Although Mom insists her latest bit of largesse is no gift because she required both Baby and N1 to sign contracts stipulating repayment, I have my doubts. Baby still regularly grocery shops in Mom’s pantry and has no end of cagey excuses to try to con cigarette money from Mom’s purse. She wouldn’t have to do either if Lawnmower Man wasn’t drinking up her paycheck now that he is “too disabled” to work. And it won’t be long before N1 has some emergency that will cause him to skip a payment.

“You’re going to be a Great-Grandma before you know it,” I told her.

“Oh, I better not be.
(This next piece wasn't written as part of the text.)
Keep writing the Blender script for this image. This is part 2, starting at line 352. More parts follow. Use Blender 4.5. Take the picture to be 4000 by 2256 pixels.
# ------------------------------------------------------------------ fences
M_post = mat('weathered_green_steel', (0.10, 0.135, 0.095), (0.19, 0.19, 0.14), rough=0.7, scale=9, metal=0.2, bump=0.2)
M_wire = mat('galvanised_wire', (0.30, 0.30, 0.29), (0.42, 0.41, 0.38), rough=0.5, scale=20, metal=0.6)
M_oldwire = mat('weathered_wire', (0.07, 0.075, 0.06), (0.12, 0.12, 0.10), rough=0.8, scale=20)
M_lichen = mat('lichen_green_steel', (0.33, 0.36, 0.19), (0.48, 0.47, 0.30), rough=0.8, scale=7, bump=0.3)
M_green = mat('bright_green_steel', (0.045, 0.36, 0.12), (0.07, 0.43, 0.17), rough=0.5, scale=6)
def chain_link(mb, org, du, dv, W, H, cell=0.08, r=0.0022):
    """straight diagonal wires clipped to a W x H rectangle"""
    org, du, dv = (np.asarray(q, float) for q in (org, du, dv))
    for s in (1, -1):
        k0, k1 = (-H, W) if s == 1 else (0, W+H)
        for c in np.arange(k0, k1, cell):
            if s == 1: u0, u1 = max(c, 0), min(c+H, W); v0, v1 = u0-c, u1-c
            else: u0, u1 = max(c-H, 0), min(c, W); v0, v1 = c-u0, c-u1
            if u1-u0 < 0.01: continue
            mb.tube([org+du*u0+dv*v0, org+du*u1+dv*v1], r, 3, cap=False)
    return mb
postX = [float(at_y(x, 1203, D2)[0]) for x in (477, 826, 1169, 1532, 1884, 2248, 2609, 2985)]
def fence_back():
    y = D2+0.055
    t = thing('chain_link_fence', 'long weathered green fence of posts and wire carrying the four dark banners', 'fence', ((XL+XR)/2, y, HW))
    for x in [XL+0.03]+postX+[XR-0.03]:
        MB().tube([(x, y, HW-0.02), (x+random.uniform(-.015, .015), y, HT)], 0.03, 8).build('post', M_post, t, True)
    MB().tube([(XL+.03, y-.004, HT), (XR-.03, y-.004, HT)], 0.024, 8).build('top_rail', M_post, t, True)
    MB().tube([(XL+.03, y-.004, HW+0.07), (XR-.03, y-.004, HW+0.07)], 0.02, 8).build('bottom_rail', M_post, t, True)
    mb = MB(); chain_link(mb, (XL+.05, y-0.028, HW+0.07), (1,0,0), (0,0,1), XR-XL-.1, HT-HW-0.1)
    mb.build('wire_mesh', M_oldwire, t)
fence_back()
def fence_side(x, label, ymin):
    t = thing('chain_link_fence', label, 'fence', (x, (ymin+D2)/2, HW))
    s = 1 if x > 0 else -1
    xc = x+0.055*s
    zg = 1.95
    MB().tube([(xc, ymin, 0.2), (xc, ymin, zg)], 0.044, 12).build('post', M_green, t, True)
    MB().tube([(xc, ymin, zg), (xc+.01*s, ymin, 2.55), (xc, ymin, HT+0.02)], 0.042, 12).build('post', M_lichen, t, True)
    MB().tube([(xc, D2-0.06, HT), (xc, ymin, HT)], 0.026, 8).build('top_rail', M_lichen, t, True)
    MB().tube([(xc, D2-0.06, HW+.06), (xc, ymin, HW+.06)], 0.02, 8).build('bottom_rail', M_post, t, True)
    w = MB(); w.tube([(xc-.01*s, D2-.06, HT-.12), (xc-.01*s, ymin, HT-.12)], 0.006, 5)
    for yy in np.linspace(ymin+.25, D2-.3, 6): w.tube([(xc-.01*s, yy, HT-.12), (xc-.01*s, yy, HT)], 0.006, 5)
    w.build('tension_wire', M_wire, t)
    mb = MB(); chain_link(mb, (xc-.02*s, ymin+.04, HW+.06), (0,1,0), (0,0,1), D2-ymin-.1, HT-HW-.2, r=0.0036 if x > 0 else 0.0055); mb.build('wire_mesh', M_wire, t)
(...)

I had a talk with him about that.”

I didn’t ask for details. It’s giggle-worthy enough to picture my 80-year-old mother giving the birth control what-for to my 18-year-old nephew without them.

Now however, it’s everyone has gotten a car but me. When I pointed this out to Mom, she stammered a bit because it honestly hadn’t occurred to her, and it wouldn’t. This is just one thing on a long list of perks afforded my younger sibs that being the oldest makes me ineligible for. Being the prodigal’s older sib is perk free. It is known.

It’s not as if she’s never helped me out; she has. I am not forgetful or ungrateful, but it’s disconcerting to hear her fear for her financial future, knowing that the only reason she won’t retire is out of fear of going broke and knowing that she’s spent thousands and thousands on cars.

And I didn’t get one.

“She couldn’t afford to keep you in the wheels you are accustomed to,” Rob said.

“Well, that’s your fault,” I countered.

“Indeed, I spoil you.”

He does at that, which is interesting because I wasn’t raised to be such a woman. I don’t have expectations of jewels, luxury holidays where I don’t prepare a single meal or even the latest techie toys (which judging from my clusterfuck experience with my smart phone’s voice navigator today is just as well). My Dad would be quite pleased with how modestly I live. His eyes would wiggle like one of Santa’s elves if he knew about the cars though, but when they met up again somewhere in the future, he won’t say a word to her about it. He spoiled her too.